The Skagway Municipality Planning and Zoning Commission on June 12 voted to direct staff to prepare a resolution approving setback-nonconforming status for application 2025038, filed by James Higgins for Block 76, Lots 9 and 10 in the Residential General zone.
The commission’s motion instructed staff to prepare findings that the structure was located within the setback on or before Oct. 1, 2024, and that the applicant had submitted two acceptable forms of documentation. The two documents identified in the motion were a property survey dated August 2020 showing encroachment and a borough-issued building permit number 79-29 dated Nov. 20, 1979. Commissioners amended the original motion on the record to specify the 1979 borough building permit (79-29 from Nov. 20, 1979) as one of the qualifying documents.
Applicant James Higgins spoke during the public-hearing portion, noting some supporting records arrived after application deadlines and asking the commission to consider documents such as earlier appraisals that include site plot surveys. Higgins told the commission he had obtained a 1976–86 assessment image that shows a garage and a July 2019 borough building permit in the submitted packet and urged the commission to consider that material as proof. He said, in part, “So the stuff that I wear, I really wanna direct your attention to in there for the proof that I need for this is the the 19 76 through '86 assessment.

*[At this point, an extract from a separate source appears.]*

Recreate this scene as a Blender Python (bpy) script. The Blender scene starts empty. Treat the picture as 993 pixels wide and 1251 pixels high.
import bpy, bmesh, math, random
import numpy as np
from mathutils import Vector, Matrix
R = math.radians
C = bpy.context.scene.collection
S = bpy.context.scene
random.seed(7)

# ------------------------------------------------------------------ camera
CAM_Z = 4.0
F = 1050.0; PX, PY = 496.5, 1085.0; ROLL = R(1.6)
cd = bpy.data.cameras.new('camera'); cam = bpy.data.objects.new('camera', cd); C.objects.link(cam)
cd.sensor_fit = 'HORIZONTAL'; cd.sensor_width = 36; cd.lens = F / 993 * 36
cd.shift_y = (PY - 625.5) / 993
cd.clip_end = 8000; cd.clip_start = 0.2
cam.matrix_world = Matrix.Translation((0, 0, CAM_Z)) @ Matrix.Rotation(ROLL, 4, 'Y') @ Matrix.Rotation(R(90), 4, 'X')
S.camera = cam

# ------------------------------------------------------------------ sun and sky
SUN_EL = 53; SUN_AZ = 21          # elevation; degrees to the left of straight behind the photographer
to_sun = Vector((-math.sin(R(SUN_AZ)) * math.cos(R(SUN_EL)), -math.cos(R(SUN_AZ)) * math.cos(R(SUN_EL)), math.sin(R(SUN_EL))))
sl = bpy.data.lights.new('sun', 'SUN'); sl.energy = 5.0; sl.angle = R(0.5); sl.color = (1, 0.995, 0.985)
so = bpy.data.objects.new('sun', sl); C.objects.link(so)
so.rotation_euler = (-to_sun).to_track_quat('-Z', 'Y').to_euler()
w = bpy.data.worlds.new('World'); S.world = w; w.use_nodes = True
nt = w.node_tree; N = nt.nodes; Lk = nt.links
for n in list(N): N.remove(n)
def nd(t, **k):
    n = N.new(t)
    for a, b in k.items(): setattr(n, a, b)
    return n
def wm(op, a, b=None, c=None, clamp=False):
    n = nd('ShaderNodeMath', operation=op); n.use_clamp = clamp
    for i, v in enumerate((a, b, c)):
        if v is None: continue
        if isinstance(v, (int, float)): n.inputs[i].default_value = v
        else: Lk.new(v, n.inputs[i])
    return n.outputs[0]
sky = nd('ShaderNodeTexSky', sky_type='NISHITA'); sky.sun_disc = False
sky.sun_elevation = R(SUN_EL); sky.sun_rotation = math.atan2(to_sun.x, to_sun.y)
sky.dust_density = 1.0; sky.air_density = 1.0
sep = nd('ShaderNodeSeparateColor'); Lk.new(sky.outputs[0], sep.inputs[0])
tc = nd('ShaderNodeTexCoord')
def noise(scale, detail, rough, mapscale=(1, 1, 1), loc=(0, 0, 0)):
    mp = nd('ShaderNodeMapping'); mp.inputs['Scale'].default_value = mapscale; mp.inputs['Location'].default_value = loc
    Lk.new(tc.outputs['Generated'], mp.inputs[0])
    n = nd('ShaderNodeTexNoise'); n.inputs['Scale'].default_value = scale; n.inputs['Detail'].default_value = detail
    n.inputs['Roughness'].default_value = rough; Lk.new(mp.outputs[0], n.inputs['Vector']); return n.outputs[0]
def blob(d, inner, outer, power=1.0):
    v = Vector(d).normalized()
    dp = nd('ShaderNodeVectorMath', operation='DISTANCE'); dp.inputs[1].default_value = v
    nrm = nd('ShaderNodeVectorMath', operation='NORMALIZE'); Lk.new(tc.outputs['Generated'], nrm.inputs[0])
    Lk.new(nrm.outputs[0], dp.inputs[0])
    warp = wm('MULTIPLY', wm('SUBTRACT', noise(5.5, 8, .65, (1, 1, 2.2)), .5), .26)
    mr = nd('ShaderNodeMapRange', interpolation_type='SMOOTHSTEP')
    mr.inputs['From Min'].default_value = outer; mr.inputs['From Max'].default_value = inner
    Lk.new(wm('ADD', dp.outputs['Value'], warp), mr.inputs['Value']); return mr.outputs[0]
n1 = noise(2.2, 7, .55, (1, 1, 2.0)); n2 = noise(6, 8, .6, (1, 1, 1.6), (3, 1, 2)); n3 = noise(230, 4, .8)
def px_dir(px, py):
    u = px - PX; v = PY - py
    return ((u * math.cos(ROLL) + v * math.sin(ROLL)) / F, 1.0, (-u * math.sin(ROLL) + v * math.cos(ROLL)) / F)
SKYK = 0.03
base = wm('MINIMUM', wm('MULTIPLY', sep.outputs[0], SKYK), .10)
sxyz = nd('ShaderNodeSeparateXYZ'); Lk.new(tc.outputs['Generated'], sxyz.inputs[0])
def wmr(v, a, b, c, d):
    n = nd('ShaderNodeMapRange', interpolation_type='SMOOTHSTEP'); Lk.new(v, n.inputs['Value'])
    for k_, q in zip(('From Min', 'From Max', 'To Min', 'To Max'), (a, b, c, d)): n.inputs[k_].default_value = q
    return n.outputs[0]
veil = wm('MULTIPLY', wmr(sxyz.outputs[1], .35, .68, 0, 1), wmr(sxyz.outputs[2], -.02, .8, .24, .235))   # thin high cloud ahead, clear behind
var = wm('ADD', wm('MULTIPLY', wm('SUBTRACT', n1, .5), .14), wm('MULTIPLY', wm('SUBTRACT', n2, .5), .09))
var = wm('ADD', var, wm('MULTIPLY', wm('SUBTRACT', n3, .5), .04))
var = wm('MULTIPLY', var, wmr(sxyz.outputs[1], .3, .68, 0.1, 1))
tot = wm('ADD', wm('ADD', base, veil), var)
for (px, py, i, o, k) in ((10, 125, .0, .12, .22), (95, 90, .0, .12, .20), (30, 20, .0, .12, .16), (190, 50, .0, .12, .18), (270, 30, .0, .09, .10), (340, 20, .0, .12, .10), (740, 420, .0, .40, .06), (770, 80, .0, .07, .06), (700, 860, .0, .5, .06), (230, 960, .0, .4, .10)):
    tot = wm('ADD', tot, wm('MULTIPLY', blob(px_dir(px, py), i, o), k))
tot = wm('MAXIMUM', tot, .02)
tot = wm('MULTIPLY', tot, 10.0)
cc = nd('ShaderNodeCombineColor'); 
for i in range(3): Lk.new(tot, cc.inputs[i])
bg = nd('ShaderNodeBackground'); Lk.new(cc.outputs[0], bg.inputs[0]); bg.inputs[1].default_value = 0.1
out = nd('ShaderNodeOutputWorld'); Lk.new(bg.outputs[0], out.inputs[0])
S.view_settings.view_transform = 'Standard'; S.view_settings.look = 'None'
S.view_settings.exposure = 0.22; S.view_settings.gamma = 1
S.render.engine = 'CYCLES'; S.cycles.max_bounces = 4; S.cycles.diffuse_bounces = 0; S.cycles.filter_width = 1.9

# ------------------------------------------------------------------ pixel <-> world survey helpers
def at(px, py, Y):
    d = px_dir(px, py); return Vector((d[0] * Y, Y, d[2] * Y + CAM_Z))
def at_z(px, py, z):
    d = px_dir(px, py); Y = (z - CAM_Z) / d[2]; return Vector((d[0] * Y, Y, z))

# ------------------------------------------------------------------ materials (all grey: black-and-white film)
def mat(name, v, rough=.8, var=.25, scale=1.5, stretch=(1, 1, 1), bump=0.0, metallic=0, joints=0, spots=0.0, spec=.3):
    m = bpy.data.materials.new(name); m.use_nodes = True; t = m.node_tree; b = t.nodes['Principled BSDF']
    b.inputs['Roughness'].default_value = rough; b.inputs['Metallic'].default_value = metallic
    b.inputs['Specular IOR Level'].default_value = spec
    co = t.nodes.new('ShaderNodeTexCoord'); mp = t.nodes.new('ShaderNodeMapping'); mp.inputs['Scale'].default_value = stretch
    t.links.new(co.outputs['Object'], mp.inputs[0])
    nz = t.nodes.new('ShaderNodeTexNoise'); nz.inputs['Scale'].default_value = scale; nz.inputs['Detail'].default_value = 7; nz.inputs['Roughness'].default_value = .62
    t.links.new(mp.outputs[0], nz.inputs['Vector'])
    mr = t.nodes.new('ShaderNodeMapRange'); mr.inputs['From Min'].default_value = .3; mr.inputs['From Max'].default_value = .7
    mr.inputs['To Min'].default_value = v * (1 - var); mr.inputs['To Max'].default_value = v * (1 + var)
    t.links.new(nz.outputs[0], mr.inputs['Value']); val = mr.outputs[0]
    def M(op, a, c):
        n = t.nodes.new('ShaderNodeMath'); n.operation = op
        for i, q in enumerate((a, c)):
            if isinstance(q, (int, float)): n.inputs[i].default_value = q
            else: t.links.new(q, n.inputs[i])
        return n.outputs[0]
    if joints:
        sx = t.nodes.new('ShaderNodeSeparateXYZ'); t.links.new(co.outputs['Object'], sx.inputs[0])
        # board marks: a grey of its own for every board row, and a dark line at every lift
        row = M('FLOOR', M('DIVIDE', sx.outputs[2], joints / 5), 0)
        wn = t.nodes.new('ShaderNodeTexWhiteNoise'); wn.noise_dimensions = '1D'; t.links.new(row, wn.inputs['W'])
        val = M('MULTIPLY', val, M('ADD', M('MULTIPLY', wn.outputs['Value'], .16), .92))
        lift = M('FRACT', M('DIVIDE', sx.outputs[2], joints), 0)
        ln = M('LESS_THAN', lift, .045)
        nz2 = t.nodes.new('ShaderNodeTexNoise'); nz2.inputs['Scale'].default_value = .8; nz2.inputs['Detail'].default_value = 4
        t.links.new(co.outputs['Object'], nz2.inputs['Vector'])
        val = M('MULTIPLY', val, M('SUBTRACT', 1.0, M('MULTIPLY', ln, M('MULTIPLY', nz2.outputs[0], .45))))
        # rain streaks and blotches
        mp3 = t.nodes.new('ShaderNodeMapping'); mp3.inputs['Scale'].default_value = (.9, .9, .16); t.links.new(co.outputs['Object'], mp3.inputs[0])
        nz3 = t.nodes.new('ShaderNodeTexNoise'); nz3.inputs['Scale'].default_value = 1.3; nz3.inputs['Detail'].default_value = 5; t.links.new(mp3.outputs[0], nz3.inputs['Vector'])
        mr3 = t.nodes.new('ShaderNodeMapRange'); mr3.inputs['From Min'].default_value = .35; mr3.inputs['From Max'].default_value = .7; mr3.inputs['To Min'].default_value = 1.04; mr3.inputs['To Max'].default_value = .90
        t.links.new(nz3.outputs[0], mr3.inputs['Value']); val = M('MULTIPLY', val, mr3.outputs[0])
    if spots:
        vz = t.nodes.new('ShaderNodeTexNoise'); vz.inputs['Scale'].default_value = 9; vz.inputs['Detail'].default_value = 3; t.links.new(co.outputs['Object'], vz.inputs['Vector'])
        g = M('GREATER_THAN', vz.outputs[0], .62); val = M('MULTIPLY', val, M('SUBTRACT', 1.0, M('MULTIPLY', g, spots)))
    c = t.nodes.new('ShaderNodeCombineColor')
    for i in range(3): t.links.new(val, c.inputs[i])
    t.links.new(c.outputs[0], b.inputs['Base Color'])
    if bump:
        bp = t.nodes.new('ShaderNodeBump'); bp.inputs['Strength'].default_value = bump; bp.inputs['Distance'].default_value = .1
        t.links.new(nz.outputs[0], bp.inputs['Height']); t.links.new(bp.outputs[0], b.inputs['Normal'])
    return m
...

There's actually a picture in the lower left hand corner of the garage and then also the actual building permit.”
Commissioners reviewed the borough’s qualifying documents list for the new ordinance and noted the burden is on applicants to provide two qualifying forms of documentation showing the nonconforming structure existed before Oct. 1, 2024. The commission voted to direct staff to draft the resolution; the chair announced the motion passed with four yes votes.
The draft resolution will be prepared by staff and return to the commission for adoption at a future meeting; the setback-exemption status, if adopted in a later resolution, would document the nonconforming status but would not itself authorize changes that require a conditional-use permit or variance.